Military Rules of Evidence (C.R.C., c. 1049)

Regulations are current to 2014-09-01

Proof of Date, Handwriting and Signature of Documents

  •  (1) Documents are presumed to have been executed on the date of execution stated therein but, where there is no date, a wrong date, or conflicting dates, the true date may be proved by oral or other evidence.

  • (2) When the handwriting of or signature on an unattested document is in issue, the disputed fact may be proved

    • (a) by the testimony of

      • (i) the writer of the document,

      • (ii) a witness who saw the document signed, or

      • (iii) a witness who can satisfy the court that he knows the writing in question;

    • (b) by a comparison of the disputed writing with other writing proved to the satisfaction of the court to be genuine; or

    • (c) by an admission under paragraph 8(d) or 37(b).

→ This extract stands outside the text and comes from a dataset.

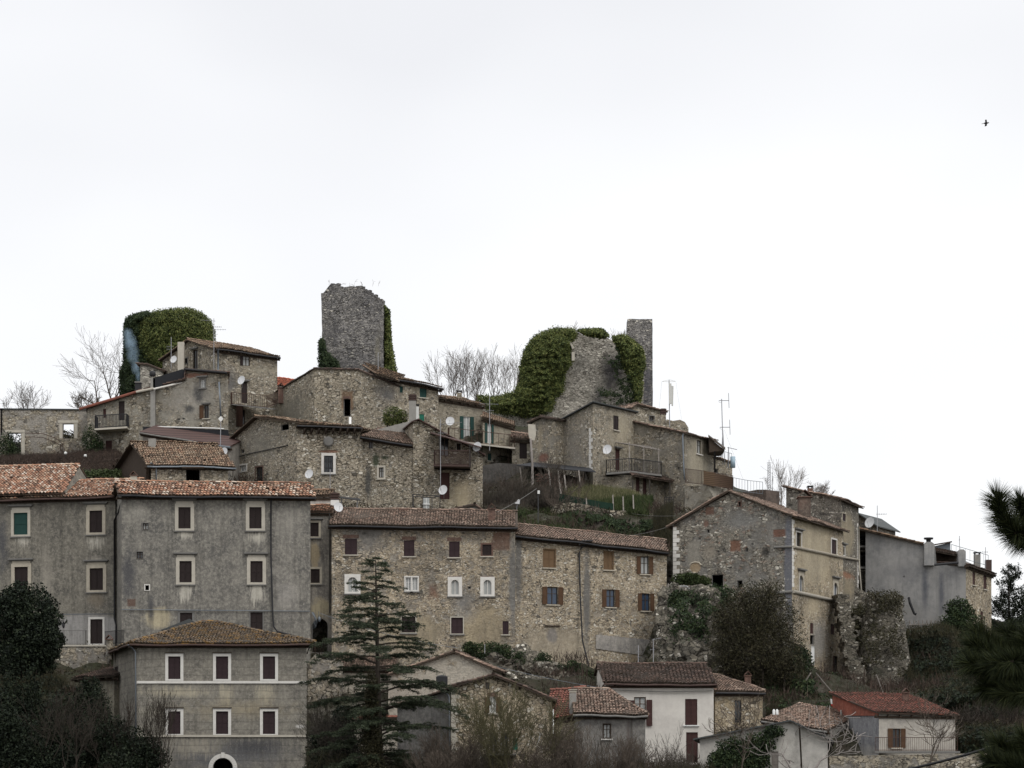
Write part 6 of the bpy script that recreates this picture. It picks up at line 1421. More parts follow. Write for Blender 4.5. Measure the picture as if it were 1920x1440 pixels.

Proof of Execution of Attested Documents

 When the execution of an attested document is in issue, whether or not attestation is required by statute for its effective execution, no attestor is a necessary witness even if all attestors are available.

Division XIIIReal Evidence

Admissibility of Real Evidence

  •  (1) Subject to subsection (2), real evidence is admissible whenever the existence, identity or the quality or condition of a person or thing is relevant.

  • (2) Unless the quality or condition of a document is in issue it is not admissible as real evidence.

Introduction of Real Evidence

 Real evidence may be introduced in the following ways:

  • (a) by the production by a witness of the material object for inspection of the court;

  • (b) by experimentation in the presence of the court; or

  • (c) by a visit of the court to view a place, thing or person, under QR&O 112.63.

Division XIVForeign Law

Foreign Law

  •  (1) The law of a country other than Canada relevant to a charge or issue is proved by an expert witness testifying as to that law.

  • (2) The judge advocate shall, if he so desires or the court so requests, advise the court on the effect of the evidence of an expert witness as to the law of a country other than Canada, and the meaning or construction of that law as proved.